Guadi, refrain.

Guadi, refrain.

Un mese fa mi si è rotto qualcosa.
Una brutta discussione, di quelle in cui rimani basita dalle parole, dai discorsi e dai concetti fuori dal mondo. Stai lì come un ebete, senza sapere nemmeno come reagire, consapevole di essere uno sfogatoio di mille altre cose accadute, un povero cristo prescelto per prendersi tutti gli insulti destinati a quelle due ultime settimane. Ho cercato di difendermi, in cuor mio so di aver bontà delle mie ragioni, ma in verità devo difendermi da altro, non da un avvenimento, ma da tutto altro. Altro che ha enormi controsensi. Non capisco. La testa mi scoppia, sono stanca, ho dato molto, ho portato alla meta molte cose con fatica, ma arrivata in cima, quando nessuno ormai vede, vengo presa a schiaffi.

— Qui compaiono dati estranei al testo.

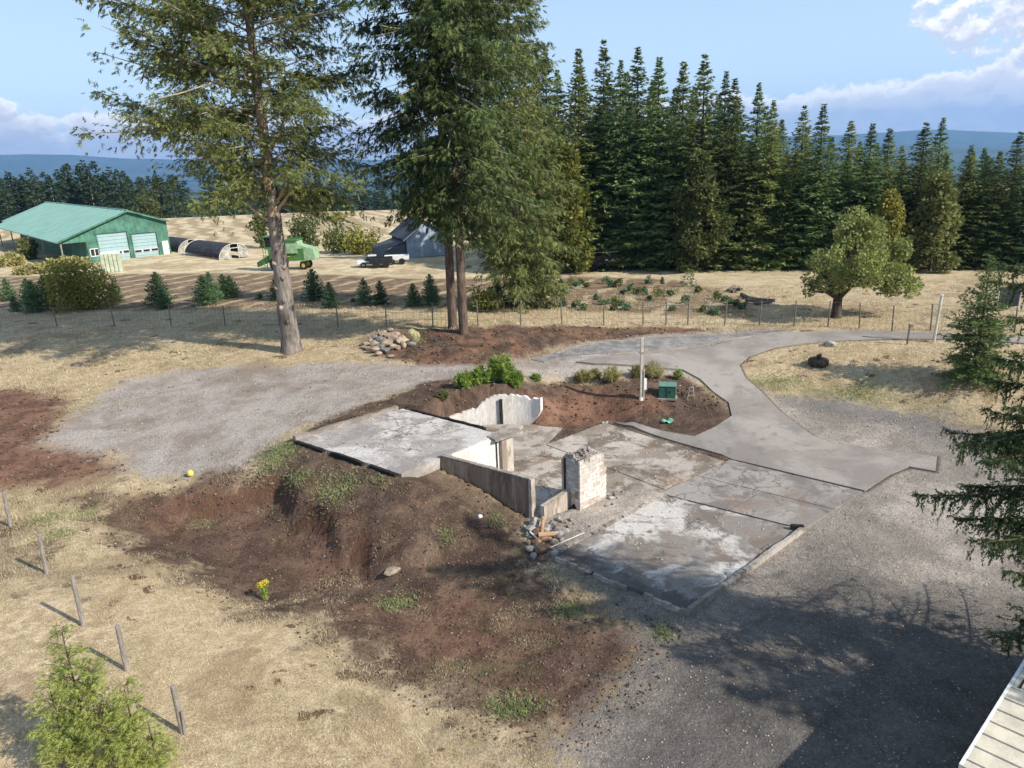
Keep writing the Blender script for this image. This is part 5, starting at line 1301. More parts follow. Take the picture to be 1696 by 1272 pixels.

E’ una sensazione che ho ancora addosso. Provo a sganciarla da me, provo a passar sopra e dimenticare, provo a chiarire le priorità, riflettendo con lucida analisi. Decisioni ovvie da prendere, che però coinvolgono altri, i cui volti mi passano in rassegna davanti agli occhi, con le loro voci, le loro idee e progetti. Ma nemmeno il non voler condividere una visione così distorta, certamente comoda, di una catena di montaggio, forse molto moderna ma completamente fuori dalla mia etica in cui l’allievo viene prima di tutto, di tutto. Ne ho parlato ancora, con gli amici fidati, senza riuscire a far comprendere quanto mi faccia ancora male, probabilmente.
Andrò oltre, come ho sempre fatto. Ma addosso ho lo sgomento di chi ha fallito, per troppo entusiasmo, per troppo amore per questo mestiere, per l’abnegazione da educatore, e difensore, e mamma chioccia. E di certo il velo becero dell’opportunismo non mi appartiene.

E’ un dolore solitario. I ragazzi li prendi per mano, li sgridi, li proteggi, li lodi, li mandi sul palco seguendo con le labbra e il fiato ogni loro nota, e li lasci scendere ad abbracciare madri e fidanzati, che han avuto forse meno ansia di te. Dopo qualche anno scompaiono,  proseguono le loro vite, tengono la musica come lavoro o come ricordo, o come parte della loro pelle. E quando li incontro, sono felice di averli aiutati o anche spinti a salire uno scalino in più della loro vita, dietro le quinte.

Non ho ancora deciso cosa fare. Sto qui a martoriarmi lo stomaco cercando la via più logica, consapevole che si chiudon porte e si aprono portoni, come è successo altre volte. E forse le situazioni troppo totalizzanti a volte è bene lasciarle andare, che tolgono troppe energie. Questa, come altre.

Ecco, sulle altre sono ancora meno ferrata. Forse perché meglio concentrarmi su questa, che nasconde abbastanza bene tutto il resto.

Qualche giorno fa ho deciso di guadare un torrente. Dovevamo andare dall’altra parte. Una cosa non complicata, abbiamo trovato il punto meno pericoloso. Eppure mi son ritrovata ferma, immobile, senza riuscire a passare, dopo il primo passo, ne’ avanti, ne’ indietro. Scivolavo sulla roccia bagnata. Vertigini, panico, non lo so.
Ero ferma, senza forze, confusa, ne’ avanti, ne’ indietro. Eppure, così al sicuro in quel limbo.
Forse gli amici di vecchia data capiranno. Me, e i miei guadi.